**Collected material**:
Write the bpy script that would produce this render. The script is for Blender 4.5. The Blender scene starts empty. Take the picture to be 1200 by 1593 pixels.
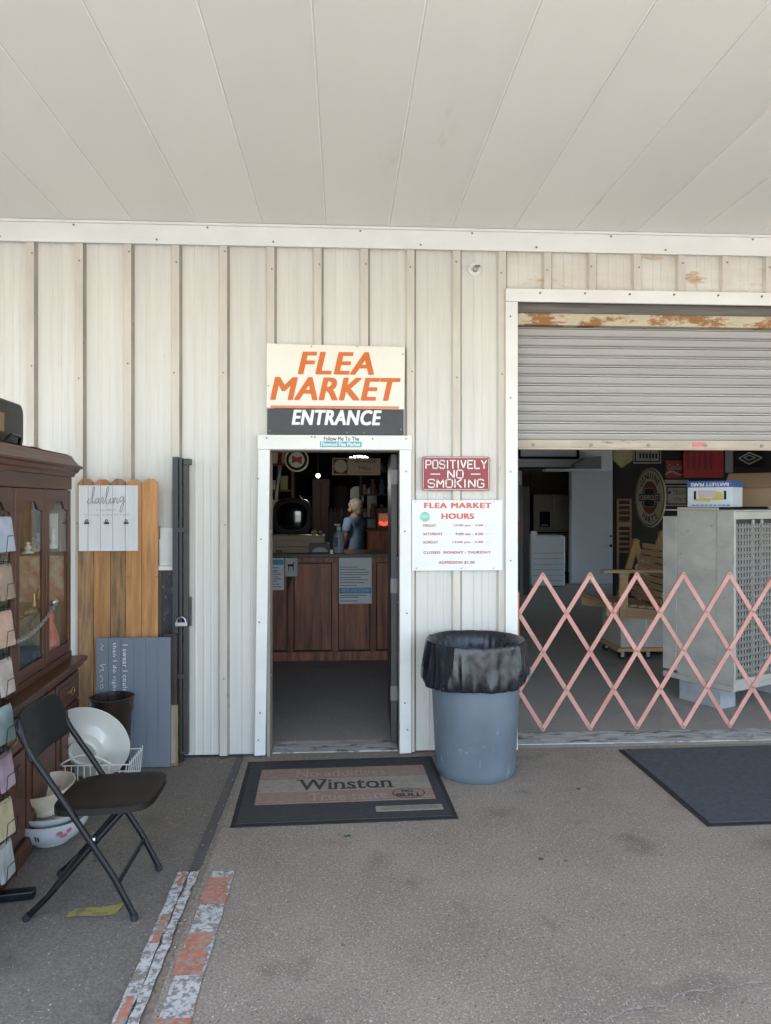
import bpy, bmesh, math, random
from math import sin, cos, pi, atan, radians, sqrt
from mathutils import Vector, Matrix, Euler
random.seed(7)
sc = bpy.context.scene
COL = sc.collection

# ------------------------------------------------------------ camera, sky, sun, exposure
FOC, CD, CH, HY = 1137.0, 4.93, 1.70, 780.0        # focal length in photo pixels, metres to the wall, eye height
TH = atan(66 / FOC); CT, ST = cos(TH), sin(TH)
cam = bpy.data.cameras.new('camera'); cam_o = bpy.data.objects.new('camera', cam); COL.objects.link(cam_o)
cam.sensor_fit = 'HORIZONTAL'; cam.sensor_width = 36; cam.lens = FOC / 1200 * 36
cam.shift_y = -(796.5 - HY) / 1200
cam.clip_start = .05; cam.clip_end = 600
cam_o.location = (0, -CD, CH); cam_o.rotation_euler = (radians(90), 0, -TH)
sc.camera = cam_o

SUN_EL, SUN_AZ = radians(58), radians(215)          # azimuth clockwise from +Y: high, behind the camera and to the left
w = bpy.data.worlds.new('World'); sc.world = w; w.use_nodes = True
nt = w.node_tree; nt.nodes.clear()
sky = nt.nodes.new('ShaderNodeTexSky'); sky.sky_type = 'NISHITA'; sky.sun_disc = False
sky.sun_elevation = SUN_EL; sky.sun_rotation = SUN_AZ; sky.air_density = 1.0; sky.dust_density = 1.0
bg = nt.nodes.new('ShaderNodeBackground'); bg.inputs[1].default_value = .15
ow = nt.nodes.new('ShaderNodeOutputWorld')
nt.links.new(sky.outputs[0], bg.inputs[0]); nt.links.new(bg.outputs[0], ow.inputs[0])
sl = bpy.data.lights.new('sun', 'SUN'); sl.energy = 4.2; sl.angle = radians(.5); sl.color = (1, .985, .955)
so = bpy.data.objects.new('sun', sl); COL.objects.link(so)
sdir = Vector((sin(SUN_AZ) * cos(SUN_EL), cos(SUN_AZ) * cos(SUN_EL), sin(SUN_EL)))
so.rotation_euler = sdir.to_track_quat('Z', 'Y').to_euler(); so.location = (0, -20, 20)
sc.view_settings.view_transform = 'Standard'; sc.view_settings.look = 'None'
sc.view_settings.exposure = 2.48; sc.view_settings.gamma = 1
sc.render.engine = 'CYCLES'
sc.cycles.use_denoising = True
sc.cycles.max_bounces = 10; sc.cycles.diffuse_bounces = 5; sc.cycles.caustics_reflective = False; sc.cycles.caustics_refractive = False
sc.cycles.sample_clamp_indirect = 6

# ------------------------------------------------------------ helpers
def at(px, py, y):                                  # photo pixel -> point on the vertical plane at depth y
    a = (px - 600) / FOC; c = -(py - HY) / FOC; t = (y + CD) / (CT - a * ST)
    return Vector(((a * CT + ST) * t, y, CH + c * t))
def X(px, y): return at(px, 0, y).x
def Z(px, py, y): return at(px, py, y).z
def gp(px, py, z=0.0):                              # photo pixel -> point on the floor
    a = (px - 600) / FOC; c = -(py - HY) / FOC; t = (z - CH) / c
    return Vector(((a * CT + ST) * t, (CT - a * ST) * t - CD, z))
def lin(r, g, b):
    f = lambda v: (v / 255 / 12.92) if v <= 10 else ((v / 255 + .055) / 1.055) ** 2.4
    return (f(r), f(g), f(b))

class MB:
    def __init__(s): s.v = []; s.f = []; s.m = []; s.M = None
    def add(s, vs, fs, mi=0):
        b = len(s.v)
        for p in vs:
            p = Vector(p); s.v.append(s.M @ p if s.M else p)
        s.f += [tuple(b + i for i in f) for f in fs]; s.m += [mi] * len(fs)
        return s
    def box(s, x0, y0, z0, x1, y1, z1, mi=0):
        if x0 > x1: x0, x1 = x1, x0
        if y0 > y1: y0, y1 = y1, y0
        if z0 > z1: z0, z1 = z1, z0
        return s.add([(x0,y0,z0),(x1,y0,z0),(x1,y1,z0),(x0,y1,z0),(x0,y0,z1),(x1,y0,z1),(x1,y1,z1),(x0,y1,z1)],
              [(0,3,2,1),(4,5,6,7),(0,1,5,4),(1,2,6,5),(2,3,7,6),(3,0,4,7)], mi)
    def prism(s, poly, y0, y1, mi=0):               # polygon in xz (counter-clockwise seen from -y), extruded in y
        n = len(poly)
        vs = [(x, y0, z) for x, z in poly] + [(x, y1, z) for x, z in poly]
        fs = [tuple(range(n)), tuple(range(2*n-1, n-1, -1))] + [(i, i+n, (i+1) % n + n, (i+1) % n) for i in range(n)]
        return s.add(vs, fs, mi)
    def extr(s, prof, z0, z1, mi=0, close=False):   # open profile in xy swept along z
        n = len(prof)
        vs = [(x, y, z0) for x, y in prof] + [(x, y, z1) for x, y in prof]
        k = n if close else n - 1
        return s.add(vs, [(i, (i+1) % n, (i+1) % n + n, i+n) for i in range(k)], mi)
    def tube(s, pts, r, n=8, mi=0, cap=True):
        pts = [Vector(p) for p in pts]; rs = r if isinstance(r, (list, tuple)) else [r] * len(pts)
        up = None; vs = []
        for i, p in enumerate(pts):
            d = ((pts[i+1] if i+1 < len(pts) else p) - (pts[i-1] if i else p)).normalized()
            if up is None: up = Vector((0,0,1)) if abs(d.z) < .9 else Vector((1,0,0))
            a = d.cross(up).normalized(); b = a.cross(d).normalized(); up = b
            vs += [p + (a*cos(2*pi*k/n) + b*sin(2*pi*k/n)) * rs[i] for k in range(n)]
        fs = [(i*n+k, i*n+(k+1) % n, (i+1)*n+(k+1) % n, (i+1)*n+k) for i in range(len(pts)-1) for k in range(n)]
        if cap: fs += [tuple(range(n-1, -1, -1)), tuple(range((len(pts)-1)*n, len(pts)*n))]
        return s.add(vs, fs, mi)
    def lathe(s, prof, n=32, c=(0,0,0), mi=0):      # profile of (radius, z)
        vs = [(c[0]+r*cos(2*pi*k/n), c[1]+r*sin(2*pi*k/n), c[2]+z) for r, z in prof for k in range(n)]
        fs = [(i*n+k, i*n+(k+1) % n, (i+1)*n+(k+1) % n, (i+1)*n+k) for i in range(len(prof)-1) for k in range(n)]
        return s.add(vs, fs, mi)
    def disc(s, cx, cz, r, y0, y1, n=32, rz=None, mi=0):
        rz = rz or r
        return s.prism([(cx + r*cos(2*pi*k/n), cz + rz*sin(2*pi*k/n)) for k in range(n)], y0, y1, mi)
    def ring(s, cx, cz, r0, r1, y0, y1, n=40, mi=0):
        for k in range(n):
            a, b = 2*pi*k/n, 2*pi*(k+1)/n
            s.prism([(cx+r0*cos(a), cz+r0*sin(a)), (cx+r1*cos(a), cz+r1*sin(a)), (cx+r1*cos(b), cz+r1*sin(b)), (cx+r0*cos(b), cz+r0*sin(b))], y0, y1, mi)
        return s
    def ribbon(s, pts, wd, y0, y1, mi=0):           # flat stroke in xz with thickness in y
        for i in range(len(pts)-1):
            a, b = Vector(pts[i]), Vector(pts[i+1]); d = (b-a)
            if d.length < 1e-6: continue
            d.normalize(); nn = Vector((-d.y, d.x)) * wd/2; e = d * wd * .22
            q = [a-nn-e, b-nn+e, b+nn+e, a+nn-e]
            s.prism([(p.x, p.y) for p in q], y0, y1 + i*1e-5, mi)
        return s
    def ellipsoid(s, c, r, n=20, m=12, mi=0, e=1.0):
        sg = lambda v: math.copysign(abs(v) ** e, v)
        vs = []; fs = []
        for i in range(m+1):
            ph = -pi/2 + pi*i/m
            for k in range(n):
                th = 2*pi*k/n
                vs.append((c[0]+r[0]*sg(cos(ph))*sg(cos(th)), c[1]+r[1]*sg(cos(ph))*sg(sin(th)), c[2]+r[2]*sg(sin(ph))))
        for i in range(m):
            for k in range(n): fs.append((i*n+k, i*n+(k+1) % n, (i+1)*n+(k+1) % n, (i+1)*n+k))
        return s.add(vs, fs, mi)
    def build(s, name, mats, parent=None, smooth=False, bevel=0, local=False, **kw):
        me = bpy.data.meshes.new(name); me.from_pydata([tuple(v) for v in s.v], [], s.f)
        ml = mats if isinstance(mats, (list, tuple)) else [mats]
        for m in ml: me.materials.append(m)
        me.polygons.foreach_set('material_index', s.m)
        me.validate(); me.update()
        bm = bmesh.new(); bm.from_mesh(me); bmesh.ops.recalc_face_normals(bm, faces=bm.faces); bm.to_mesh(me); bm.free()
        if smooth:
            me.polygons.foreach_set('use_smooth', [True] * len(me.polygons))
            try: me.set_sharp_from_angle(angle=radians(42))
            except Exception: pass
        o = bpy.data.objects.new(name, me); COL.objects.link(o)
        if bevel:
            b = o.modifiers.new('bevel', 'BEVEL'); b.width = bevel; b.segments = 2; b.limit_method = 'ANGLE'; b.harden_normals = False
        if parent is not None: child(o, parent, local)
        tag(o, **kw)
        return o
def child(o, parent, local=False):
    o.parent = parent
    if not local: o.matrix_parent_inverse = wm(parent).inverted()
def wm(o):
    m = o.matrix_basis.copy()
    if o.parent: m = wm(o.parent) @ o.matrix_parent_inverse @ m
    return m
def tag(o, label=None, cat=None, group=None, kind=None):
    if label: o['label'] = label
    if cat: o['category'] = cat
    if group: o['group'] = group
    if kind: o['kind'] = kind
    return o
def thing(name, label, cat, loc=(0,0,0), rz=0, group=None):
    o = bpy.data.objects.new(name, None); COL.objects.link(o); o.location = loc; o.rotation_euler = (0,0,rz)
    o.empty_display_size = .1
    return tag(o, label, cat, group)
def dup(o, parent, off=(0,0,0)):
    c = o.copy(); COL.objects.link(c); mpi = o.matrix_parent_inverse.copy(); c.parent = parent; c.matrix_parent_inverse = mpi; c.location = o.location + Vector(off)
    return c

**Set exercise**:
Repeat only the lines between the start of the data and the line with "COL = sc.collection", including those two lines, and skip the pictures.

**Written response**:
Write the bpy script that would produce this render. The script is for Blender 4.5. The Blender scene starts empty. Take the picture to be 1200 by 1593 pixels.
import bpy, bmesh, math, random
from math import sin, cos, pi, atan, radians, sqrt
from mathutils import Vector, Matrix, Euler
random.seed(7)
sc = bpy.context.scene
COL = sc.collection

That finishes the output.